Last week’s Stuttgart champion Matteo Berrettini beat sixth seed Nikoloz Basilashviil 6-4 6-4 after 70 minutes to set up an all-Italian second round match at the Moventi Open in Halle.


Before this week’s week match Basilashvili led over Berrettini 2-1 in his previous head-to-head matches, but the Italian player beat his Georgian rival in the first round in Winston Salem last year.

Berrettini saved both break points he faced to stay unbroken in the sixth consecutive match on grass this season. Last week the 23-year-old Italian player won the Stuttgart tournament without dropping his serve in the whole tournament.

In his opening round match in Halle Berrettini produced another solid performance breaking serve in the fifth game of the first set and in the ninth game of the second set.
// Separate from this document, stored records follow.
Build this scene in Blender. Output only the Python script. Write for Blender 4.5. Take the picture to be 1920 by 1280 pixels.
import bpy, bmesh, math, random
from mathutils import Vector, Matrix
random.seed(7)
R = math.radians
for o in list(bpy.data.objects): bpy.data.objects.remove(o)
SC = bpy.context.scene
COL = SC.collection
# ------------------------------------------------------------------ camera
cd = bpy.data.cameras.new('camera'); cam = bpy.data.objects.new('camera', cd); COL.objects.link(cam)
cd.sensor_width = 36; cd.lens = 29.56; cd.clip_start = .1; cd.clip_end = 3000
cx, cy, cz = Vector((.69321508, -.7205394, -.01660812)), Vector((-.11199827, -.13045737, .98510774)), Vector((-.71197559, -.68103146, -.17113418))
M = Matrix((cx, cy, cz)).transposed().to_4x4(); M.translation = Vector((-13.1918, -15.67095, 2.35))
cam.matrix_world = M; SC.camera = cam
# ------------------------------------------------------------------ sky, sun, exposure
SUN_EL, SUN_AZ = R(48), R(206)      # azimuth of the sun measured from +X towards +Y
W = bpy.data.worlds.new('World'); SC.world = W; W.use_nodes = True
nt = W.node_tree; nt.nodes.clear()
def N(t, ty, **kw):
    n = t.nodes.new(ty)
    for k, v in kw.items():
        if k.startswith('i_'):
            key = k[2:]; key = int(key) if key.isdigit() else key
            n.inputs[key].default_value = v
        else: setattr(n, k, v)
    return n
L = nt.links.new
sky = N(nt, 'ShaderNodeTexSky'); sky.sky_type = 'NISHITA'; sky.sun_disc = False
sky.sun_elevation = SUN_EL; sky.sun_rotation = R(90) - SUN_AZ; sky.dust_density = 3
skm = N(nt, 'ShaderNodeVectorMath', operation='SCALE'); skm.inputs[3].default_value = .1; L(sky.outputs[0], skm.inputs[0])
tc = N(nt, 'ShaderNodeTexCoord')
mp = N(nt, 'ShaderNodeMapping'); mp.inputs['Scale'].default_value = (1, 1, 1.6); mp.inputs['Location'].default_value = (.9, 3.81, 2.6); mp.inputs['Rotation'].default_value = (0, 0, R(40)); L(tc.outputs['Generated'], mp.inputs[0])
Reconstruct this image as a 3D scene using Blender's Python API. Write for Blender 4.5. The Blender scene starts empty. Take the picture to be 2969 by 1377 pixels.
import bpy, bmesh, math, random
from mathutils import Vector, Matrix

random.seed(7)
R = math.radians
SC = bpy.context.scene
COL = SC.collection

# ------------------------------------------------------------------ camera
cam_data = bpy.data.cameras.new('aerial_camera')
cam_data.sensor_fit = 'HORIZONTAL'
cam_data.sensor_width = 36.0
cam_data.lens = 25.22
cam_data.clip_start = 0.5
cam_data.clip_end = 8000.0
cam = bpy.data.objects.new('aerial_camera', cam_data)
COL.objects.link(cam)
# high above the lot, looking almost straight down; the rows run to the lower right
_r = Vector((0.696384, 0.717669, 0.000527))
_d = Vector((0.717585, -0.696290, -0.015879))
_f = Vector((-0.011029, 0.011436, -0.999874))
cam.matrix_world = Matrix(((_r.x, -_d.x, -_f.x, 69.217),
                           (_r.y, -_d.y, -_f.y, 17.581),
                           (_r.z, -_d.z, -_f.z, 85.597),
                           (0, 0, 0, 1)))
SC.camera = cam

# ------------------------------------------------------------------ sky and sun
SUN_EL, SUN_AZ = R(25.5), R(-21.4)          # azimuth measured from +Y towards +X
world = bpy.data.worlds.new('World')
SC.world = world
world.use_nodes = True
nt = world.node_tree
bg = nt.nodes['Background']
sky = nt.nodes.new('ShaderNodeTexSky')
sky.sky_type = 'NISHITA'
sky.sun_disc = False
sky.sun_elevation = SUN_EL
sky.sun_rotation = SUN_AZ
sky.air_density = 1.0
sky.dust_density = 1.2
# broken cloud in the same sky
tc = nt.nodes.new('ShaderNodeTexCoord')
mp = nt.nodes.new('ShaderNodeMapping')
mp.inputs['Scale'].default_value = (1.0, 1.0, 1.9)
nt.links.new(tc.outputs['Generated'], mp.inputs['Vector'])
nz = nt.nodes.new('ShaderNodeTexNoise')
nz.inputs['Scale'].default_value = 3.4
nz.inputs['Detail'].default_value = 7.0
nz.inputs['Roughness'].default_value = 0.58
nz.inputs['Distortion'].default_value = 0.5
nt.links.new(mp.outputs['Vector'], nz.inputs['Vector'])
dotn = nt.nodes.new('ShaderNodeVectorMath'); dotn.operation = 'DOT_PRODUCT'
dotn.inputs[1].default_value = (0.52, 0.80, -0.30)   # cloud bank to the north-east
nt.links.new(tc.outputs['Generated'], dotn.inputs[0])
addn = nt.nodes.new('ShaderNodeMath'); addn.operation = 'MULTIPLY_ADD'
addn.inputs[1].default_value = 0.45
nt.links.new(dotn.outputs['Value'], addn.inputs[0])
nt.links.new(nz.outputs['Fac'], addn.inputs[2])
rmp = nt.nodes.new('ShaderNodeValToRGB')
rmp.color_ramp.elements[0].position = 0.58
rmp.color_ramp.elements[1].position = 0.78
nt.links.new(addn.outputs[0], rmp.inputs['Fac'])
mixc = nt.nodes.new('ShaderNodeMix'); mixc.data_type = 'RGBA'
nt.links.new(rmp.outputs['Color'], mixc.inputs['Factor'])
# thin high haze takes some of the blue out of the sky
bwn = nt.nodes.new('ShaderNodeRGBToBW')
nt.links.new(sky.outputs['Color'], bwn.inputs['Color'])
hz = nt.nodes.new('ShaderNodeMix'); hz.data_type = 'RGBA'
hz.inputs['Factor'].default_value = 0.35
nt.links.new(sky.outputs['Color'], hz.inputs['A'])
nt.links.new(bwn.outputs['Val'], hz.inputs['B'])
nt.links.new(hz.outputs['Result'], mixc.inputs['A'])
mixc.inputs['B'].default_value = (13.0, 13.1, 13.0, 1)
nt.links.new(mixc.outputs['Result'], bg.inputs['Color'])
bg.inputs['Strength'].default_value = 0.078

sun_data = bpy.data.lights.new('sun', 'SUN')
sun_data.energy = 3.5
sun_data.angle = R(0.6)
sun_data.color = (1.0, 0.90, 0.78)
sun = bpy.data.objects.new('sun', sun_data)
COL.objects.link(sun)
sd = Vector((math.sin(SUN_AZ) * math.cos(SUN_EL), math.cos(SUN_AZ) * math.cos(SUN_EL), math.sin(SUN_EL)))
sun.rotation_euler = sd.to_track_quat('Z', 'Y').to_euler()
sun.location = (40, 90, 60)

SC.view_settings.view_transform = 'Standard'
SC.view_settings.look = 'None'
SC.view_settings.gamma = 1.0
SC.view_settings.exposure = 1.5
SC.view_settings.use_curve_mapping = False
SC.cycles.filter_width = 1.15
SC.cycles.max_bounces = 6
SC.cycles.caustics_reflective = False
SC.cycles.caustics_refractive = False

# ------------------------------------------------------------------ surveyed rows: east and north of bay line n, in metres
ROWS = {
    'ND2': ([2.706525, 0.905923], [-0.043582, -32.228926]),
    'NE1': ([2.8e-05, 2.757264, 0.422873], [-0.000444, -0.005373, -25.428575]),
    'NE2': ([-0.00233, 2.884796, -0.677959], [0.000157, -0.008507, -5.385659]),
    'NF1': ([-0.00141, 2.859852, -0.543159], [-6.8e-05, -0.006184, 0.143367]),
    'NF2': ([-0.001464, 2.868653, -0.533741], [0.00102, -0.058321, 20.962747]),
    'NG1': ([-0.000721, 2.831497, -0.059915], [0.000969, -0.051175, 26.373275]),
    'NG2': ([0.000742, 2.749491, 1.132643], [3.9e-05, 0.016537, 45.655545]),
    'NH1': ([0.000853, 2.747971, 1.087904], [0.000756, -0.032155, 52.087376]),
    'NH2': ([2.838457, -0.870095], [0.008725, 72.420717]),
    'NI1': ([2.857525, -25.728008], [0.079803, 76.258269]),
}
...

“I take a match at a time. It is strange to be ranked world number 22 but I would lie if I said that the top 10 and a Grand Slam semifinal are not my goals. I am surprised that I adjusted so well to different conditions. It’s always difficult to play another tournament after winning a title the previous week. In Stuttgart I beat unbelievable guys. I never lost my serve, but all the matches were so close. I am really happy for what I did on the court because it was mentally really difficult to stay there and I am really proud of myself”, said Berrettini.